1/10
Ayn Rand would cry, and let the free market take this out to pasture
15 September 2014
Atlas Shrugged Part 3 Full review: Really a shame, since Part 1 was decent and Part 2 was legitimately good. I was excited for 3 to continue the progress and for this to be a trilogy worth showing to people who won't read the 1100 page book. Nope. Bad casting, bad acting, bad music (not alone, but it didn't match what was happening on screen), bad adaptation of the plot, baaaaad dialogue.
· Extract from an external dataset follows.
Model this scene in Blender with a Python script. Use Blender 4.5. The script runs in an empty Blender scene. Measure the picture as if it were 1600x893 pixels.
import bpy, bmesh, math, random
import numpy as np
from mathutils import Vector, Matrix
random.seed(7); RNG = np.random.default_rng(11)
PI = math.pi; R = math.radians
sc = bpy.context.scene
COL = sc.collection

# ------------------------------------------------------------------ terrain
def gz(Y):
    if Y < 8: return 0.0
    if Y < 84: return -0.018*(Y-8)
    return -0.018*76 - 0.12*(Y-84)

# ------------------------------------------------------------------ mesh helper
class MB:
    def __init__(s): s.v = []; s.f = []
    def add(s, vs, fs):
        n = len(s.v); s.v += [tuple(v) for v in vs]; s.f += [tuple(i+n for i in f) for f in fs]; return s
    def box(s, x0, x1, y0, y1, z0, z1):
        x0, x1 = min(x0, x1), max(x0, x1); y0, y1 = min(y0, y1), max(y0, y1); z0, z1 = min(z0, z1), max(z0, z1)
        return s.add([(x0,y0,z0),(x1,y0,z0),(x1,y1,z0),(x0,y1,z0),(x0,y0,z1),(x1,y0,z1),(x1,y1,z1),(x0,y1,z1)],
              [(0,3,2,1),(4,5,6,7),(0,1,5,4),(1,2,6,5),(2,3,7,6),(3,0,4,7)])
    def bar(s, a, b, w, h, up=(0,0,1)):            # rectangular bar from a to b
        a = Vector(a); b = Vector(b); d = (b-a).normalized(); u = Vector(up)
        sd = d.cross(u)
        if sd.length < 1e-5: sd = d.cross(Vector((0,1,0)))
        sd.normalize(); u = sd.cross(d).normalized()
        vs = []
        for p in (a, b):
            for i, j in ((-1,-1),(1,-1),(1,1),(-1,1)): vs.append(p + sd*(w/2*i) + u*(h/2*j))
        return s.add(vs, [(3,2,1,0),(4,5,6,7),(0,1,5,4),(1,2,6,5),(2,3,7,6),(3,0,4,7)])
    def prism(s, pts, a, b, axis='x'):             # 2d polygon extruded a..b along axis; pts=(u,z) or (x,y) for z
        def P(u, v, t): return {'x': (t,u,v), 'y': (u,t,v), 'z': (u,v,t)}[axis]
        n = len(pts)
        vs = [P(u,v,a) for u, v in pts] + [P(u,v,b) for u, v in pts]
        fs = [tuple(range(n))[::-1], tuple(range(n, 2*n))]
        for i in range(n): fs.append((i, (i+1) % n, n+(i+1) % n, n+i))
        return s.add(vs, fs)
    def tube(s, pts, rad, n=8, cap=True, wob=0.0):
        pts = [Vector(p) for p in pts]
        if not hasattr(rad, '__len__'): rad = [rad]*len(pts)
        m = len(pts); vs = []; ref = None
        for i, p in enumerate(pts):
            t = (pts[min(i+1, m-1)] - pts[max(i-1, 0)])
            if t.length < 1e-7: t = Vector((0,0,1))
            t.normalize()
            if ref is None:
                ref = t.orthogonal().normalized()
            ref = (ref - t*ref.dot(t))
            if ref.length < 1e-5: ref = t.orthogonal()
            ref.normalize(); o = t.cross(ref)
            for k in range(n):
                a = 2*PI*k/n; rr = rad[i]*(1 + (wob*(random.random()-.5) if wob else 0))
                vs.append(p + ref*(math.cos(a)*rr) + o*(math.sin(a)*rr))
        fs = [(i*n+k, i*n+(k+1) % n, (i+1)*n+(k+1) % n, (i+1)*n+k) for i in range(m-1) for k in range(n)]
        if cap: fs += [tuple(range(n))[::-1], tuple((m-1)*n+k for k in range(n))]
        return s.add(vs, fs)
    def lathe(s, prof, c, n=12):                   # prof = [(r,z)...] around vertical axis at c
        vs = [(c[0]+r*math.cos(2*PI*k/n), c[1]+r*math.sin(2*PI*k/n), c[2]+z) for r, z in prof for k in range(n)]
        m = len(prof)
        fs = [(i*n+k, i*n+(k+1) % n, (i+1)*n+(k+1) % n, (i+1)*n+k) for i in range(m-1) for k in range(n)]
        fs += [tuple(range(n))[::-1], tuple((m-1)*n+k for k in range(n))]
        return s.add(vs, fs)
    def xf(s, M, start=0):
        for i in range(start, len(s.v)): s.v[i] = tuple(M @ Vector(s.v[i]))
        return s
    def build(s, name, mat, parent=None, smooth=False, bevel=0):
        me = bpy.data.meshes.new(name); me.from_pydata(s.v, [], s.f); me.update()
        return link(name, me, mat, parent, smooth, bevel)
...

First, we had to deal with the re-casting of all the roles from Part 2, just as we did from Part 1 with one glaring difference. Part 2's actors were improvements, Part 3's were not. Francisco D'Anconia is cast as a man too old to be Dagny's sweetheart, rather more of a father figure. Almost every other character is almost comically one-dimensional, as if they are cast for only their one trait. Rearden is saved from this travesty by being completely omitted from the story save for his voice on a phone call. John Galt is acceptable, and even gives a passable speech. Worst was Mr Thompson, who couldn't be bothered to know the first thing about his own philosophy, but more on that later. Hugh Akston had a believable conversation with Dagny which, unfortunately, may be the highlight of the movie. All of this is being distracted from by music that doesn't fit the on-screen action, unnecessary landscape shots of California pretending to be Colorado, and dialogue so badly cut, that the audio track doesn't even match the visual track in some places. And that's just the details.

My biggest complaint is the audience was treated like idiots. The plot was narrated through the whole movie (ever heard of show them, don't tell them? I guess not), and the characters explicitly spelled out their ideals more like they were reading talking points off of Ron Paul's pamphlets, not describing hard decisions they actually had to make in their lives. Additionally, the antagonists in the movie were bumbling idiots. At the point in the book most of the movie covers, the leaders of the People's State of America are supposed to be whole-heartedly dedicated to the way they are running the world., completely convinced of its morality, and well versed in the language used to defend it. Instead, they are obvious fools, unable to defend the most basic premises of their world view, supposedly so that the audience can more easily see that their world view is wrong. Well I didn't need that help, thanks. Almost as offensive is portraying John Galt, Ayn Rand's (a staunch atheist) hero of society, as Jesus complete with torture on the cross and a resurrection scene. It was probably added to make the movie more appealing to Evangelical Republicans who might be sympathetic to a Randian ideology if it weren't for the atheism. And to round out the offensiveness, Dagny Taggart, a powerful woman who runs a railroad empire and is the strongest voice against the socialist elites, is reduced to s starry eyed schoolgirl seemingly struck dumb (literally and figuratively) by her love of John Galt and her admiration of the society he's built. Her character is reduced to a passive window through which we watch the "story" unfold. 0/10 would not see again, and will not be adding the Blu-Ray to my collector's edition Parts 1 and 2.